Leo1 thinks the dense core is a "ridiculous postulate" yet hardly provides any alternative.
Is it more ridiculous than, say, never spotting the problem with the scales or knowing about them but just choosing to ignore them and then focus on the big explosions, like most people of SBC do?
We still get WR
trying to bait Mith on a firepower debate. It's like, what? five times in a row in this thread?
And obviously Heliostorm also
fails to provide a smart alternative to the dense core hypothesis.
Rama's post was more constructive, although he also failed to provide an alternative.
Ramapedia wrote:Unless it possessed an incredibly dense core with a high surface escape velocity thanks in part to a naturally occurring material with a ridiculous density and high spin due in part to magic. Of course the problem is that the planet would be geologically dead thanks to a higher surface-to-volume ratio that would cause it to bleed energy at a rate that would make it incapable of supporting surface life through thermal emissions, plus the air would have to form a fully tiered atmospheric strata (if Mith's assumed scaling is accurate) where barometric pressure would be incapable of supporting accumulation past a hundred meters if at all, so atmospheric pressure would drop off to unacceptable levels of sustainability at tolerable baseline Earth levels.
You would need an Oxygen tank and Arctic winter gear just to climb to the top of the average City apartment building.
You don't even really need a high spin in theory. That said, it does have a relation to the convection in the core of a planet.
But the spin just provides a small effect that affects to a very small degree the gravity of the planet.
The ground and its solidity is what largely keeps one from falling towards the core.
The near-lack of acceleration due to the spin at Earth's poles has little effect on one's weight. In fact, the ovoid shape of Earth has far greater effects.
Where is it said that the planetoid has to have the exact same angular momentum as Earth's, or anything near?
So I don't see why there's such fuzz about the planetoid's spin.

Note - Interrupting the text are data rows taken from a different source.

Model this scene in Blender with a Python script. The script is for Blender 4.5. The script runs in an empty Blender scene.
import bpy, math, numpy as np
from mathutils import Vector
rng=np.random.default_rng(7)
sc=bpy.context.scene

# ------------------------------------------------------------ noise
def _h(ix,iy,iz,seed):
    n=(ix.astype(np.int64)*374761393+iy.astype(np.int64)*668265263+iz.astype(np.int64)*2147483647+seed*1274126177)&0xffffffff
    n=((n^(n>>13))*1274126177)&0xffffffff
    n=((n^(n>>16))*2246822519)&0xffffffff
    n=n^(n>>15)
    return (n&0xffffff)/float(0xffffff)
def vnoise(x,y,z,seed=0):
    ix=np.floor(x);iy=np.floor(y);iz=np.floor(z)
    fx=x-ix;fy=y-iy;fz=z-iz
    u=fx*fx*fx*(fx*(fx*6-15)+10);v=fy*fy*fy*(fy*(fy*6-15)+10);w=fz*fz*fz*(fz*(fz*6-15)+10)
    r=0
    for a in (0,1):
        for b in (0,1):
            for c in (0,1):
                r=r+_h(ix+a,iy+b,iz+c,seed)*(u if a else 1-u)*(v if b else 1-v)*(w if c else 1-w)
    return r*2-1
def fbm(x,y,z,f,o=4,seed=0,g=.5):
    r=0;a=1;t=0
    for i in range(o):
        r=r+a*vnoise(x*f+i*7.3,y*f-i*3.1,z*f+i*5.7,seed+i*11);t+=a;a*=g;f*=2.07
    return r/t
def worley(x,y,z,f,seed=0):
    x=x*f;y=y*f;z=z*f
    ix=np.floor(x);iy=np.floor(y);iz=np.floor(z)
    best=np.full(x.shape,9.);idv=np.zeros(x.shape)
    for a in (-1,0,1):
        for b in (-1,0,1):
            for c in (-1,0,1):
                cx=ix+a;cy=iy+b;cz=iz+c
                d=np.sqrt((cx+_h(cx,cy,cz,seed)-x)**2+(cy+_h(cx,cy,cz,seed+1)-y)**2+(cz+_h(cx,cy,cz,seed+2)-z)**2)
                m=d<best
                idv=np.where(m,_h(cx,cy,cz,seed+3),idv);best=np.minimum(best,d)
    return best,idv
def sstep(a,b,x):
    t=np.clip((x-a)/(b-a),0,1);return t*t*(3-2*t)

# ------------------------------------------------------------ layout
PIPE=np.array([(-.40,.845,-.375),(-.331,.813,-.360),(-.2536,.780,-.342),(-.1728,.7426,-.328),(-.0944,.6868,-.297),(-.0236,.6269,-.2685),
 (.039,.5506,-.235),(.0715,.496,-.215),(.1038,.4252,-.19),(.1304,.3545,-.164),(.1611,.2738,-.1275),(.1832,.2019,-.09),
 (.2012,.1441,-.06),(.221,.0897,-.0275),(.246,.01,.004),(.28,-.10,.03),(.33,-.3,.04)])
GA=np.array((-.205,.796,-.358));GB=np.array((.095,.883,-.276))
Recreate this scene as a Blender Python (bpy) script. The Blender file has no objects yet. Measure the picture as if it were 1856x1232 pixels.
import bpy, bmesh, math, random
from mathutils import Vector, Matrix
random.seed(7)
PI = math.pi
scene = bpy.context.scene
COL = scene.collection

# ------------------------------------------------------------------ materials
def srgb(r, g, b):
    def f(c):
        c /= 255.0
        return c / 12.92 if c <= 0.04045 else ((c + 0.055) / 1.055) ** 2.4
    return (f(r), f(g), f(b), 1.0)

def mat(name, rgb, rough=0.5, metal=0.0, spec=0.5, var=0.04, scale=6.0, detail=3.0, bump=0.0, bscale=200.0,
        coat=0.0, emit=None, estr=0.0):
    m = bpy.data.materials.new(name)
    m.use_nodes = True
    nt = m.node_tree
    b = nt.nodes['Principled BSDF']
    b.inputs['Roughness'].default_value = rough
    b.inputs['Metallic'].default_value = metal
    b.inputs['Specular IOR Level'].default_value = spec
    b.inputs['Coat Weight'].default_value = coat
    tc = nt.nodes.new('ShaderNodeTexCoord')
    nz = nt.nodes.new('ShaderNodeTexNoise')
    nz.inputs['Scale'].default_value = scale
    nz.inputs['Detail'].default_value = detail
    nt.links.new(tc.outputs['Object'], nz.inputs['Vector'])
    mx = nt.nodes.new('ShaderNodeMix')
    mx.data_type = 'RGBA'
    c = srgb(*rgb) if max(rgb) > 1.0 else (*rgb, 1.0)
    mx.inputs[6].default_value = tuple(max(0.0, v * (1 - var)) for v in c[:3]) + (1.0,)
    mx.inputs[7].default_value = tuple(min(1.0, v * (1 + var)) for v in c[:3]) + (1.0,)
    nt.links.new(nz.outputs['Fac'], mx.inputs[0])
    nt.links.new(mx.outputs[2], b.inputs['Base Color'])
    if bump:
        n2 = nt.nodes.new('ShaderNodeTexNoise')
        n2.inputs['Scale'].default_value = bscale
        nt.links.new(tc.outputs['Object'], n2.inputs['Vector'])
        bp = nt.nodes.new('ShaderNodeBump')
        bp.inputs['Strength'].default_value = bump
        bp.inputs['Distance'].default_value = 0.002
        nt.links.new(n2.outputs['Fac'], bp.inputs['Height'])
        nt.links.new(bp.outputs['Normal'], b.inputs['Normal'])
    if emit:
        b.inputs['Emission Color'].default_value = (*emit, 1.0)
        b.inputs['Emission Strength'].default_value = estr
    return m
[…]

The magnetic field and convection will require some spin, but nothing silly, and that's based on compositions we know. Clearly, a super dense core like that would be full of oddities.
The real problem I can see is that the crust around it just doesn't have the same density at all. The crust's lower mantle might have had some angular velocity greater than the core itself (and cause lots of friction, heat and some magnetic field I guess), but that's how far I can speculate cause I'm not an astrophysicist.
AS such, the planet doesn't have to be considered geologically dead either, it all depends on the materials inside the planet. Let's just remember that there's just a bunch of theories about what's going inside Earth thus far, and nuclear decay is often advanced as the most likely theory. A dense core doesn't preclude anything like that, especially since we wouldn't know what's inside the planet. Obviously the material would be one of its kind. We don't know how old this world is either. It's totally possible it bears a shorter lifespan.
As for the barometric pressure, gravity will precisely be capable of acquiring and maintaining an atmosphere just like on Earth. The pressure is nothing than a measure of the column of air above one's head, really. That you have a billion 50 km tall columns or just a thousand only changes the total amount of atmosphere. The real problem is due to the spin.
I'd be a good thing for Rama to detail his claims, really.